Originaires de Portland, Grails ne sont peut-être pas parmi les formations les plus reconnues de la mouvance Post Rock. Ce qui n’aura pas freiné, depuis 1999, la poursuite d’un chemin semé de quelques perles, dont Deep Politics (2011) que nous avions chroniqué à sa sortie. Énigmatique et intraduisible, Grails évoque un autre nom. C’est ainsi à Graal que je songerai plusieurs fois en écoutant Chalice Hymnal. Car si elle n’est pas celle d’un mythe, il y a bien pour Alex Hall (guitare) et les trois autres membres du groupe, une quête. Quête musicale qui relève d’une exigence tendue vers l’abstraction et conduit vers un univers qui se dérobe souvent et peut sembler impalpable, voire obscur. Sixième LP, Chalice Hymnal sort six ans après Deep Politics et s’ouvre avec un titre éponyme. Par son atmosphère, la pièce instrumentale évoque le « Lazarus » de Bowie. Testament musical pour l’un, nouvelle ouverture pour Grails. Le titre « Chalice Hymnal » est une bande son hantée qui  pourrait accompagner les images éthérées d’un film urbain, qu’on imaginerait volontiers européen et crépusculaire. La même impression est éprouvée avec le mystérieux « Kebnekaise » qui clôt l’album. L’ombre de « la trilogie berlinoise » n’est peut-être pas très loin. Bowie encore.

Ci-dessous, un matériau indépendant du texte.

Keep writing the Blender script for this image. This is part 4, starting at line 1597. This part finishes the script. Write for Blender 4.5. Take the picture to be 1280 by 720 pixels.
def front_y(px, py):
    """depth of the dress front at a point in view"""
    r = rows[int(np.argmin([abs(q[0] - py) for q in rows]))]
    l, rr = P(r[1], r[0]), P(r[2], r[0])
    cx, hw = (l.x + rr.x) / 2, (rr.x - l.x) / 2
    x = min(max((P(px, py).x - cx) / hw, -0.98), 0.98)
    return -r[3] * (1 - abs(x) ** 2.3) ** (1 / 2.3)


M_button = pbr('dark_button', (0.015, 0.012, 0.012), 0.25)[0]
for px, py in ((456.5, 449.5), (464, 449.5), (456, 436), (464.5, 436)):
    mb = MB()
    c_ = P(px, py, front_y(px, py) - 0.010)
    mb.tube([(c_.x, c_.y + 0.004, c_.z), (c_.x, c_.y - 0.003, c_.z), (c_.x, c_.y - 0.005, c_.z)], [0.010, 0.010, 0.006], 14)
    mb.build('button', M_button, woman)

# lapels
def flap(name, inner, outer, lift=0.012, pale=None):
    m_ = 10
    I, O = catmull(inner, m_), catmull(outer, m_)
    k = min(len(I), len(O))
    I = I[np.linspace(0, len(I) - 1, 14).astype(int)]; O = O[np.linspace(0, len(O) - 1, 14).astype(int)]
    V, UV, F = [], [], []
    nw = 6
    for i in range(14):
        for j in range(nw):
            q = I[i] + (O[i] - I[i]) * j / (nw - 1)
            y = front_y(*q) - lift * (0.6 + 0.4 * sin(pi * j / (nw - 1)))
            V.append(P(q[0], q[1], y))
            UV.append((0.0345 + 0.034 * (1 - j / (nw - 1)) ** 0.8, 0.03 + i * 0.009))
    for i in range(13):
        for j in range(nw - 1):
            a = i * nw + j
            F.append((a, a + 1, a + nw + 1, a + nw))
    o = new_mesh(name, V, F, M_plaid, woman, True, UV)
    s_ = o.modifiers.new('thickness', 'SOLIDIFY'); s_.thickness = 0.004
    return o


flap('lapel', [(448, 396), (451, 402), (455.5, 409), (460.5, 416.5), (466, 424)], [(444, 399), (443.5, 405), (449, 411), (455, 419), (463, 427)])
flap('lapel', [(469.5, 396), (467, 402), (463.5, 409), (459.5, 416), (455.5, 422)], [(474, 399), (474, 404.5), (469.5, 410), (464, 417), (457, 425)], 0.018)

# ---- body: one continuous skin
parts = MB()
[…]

Globalement, l’album évolue dans cette même humeur. Il paraît un mélange d’influences (Trip Hop, néo Psyché, Progressive, Krautrock) où des lignes musicales se mêlent sans qu’on ne réussisse toujours à bien les distinguer entre elles à force d’effets; guitares et claviers se retrouvant entrelacés . « New Prague » est le titre le plus rageur, mené par la guitare sous overdrive d’Alex Hall et une batterie directement venue du jeu des batteurs de groupes tels Tomorrow ou les Pink Fairies, circa 1971. Composition en cohérence avec les projets solos des musiciens durant la pause collective 2011 – 2016, « Tough Guy » n’aurait pas été renié par Can ou Neu. Une nouvelle fois les musiciens de Portland, Oregon, cultivent des racines européennes qui font d’eux le plus sexy des combos Post Rock si ce n’est pas le plus populaire.

La musique de Grails n’est pas un objet facile : elle demeure cérébrale avant d’être sensuelle. Née de l’esprit, elle n’exprime pourtant aucune opinion. Cette apparente neutralité qui n’est pas seulement liée à l’absence de textes mais vient aussi d’une implicite réticence de chaque titre à se livrer n’est, in fine, guère gênante dans un monde où chacun vocifère son point de vue. Chalice Hymnal est un album noueux, vaste et inquiétant lit-on dans les colonnes de Noisey. Je rajouterai que ce sont là trois indéniables qualités.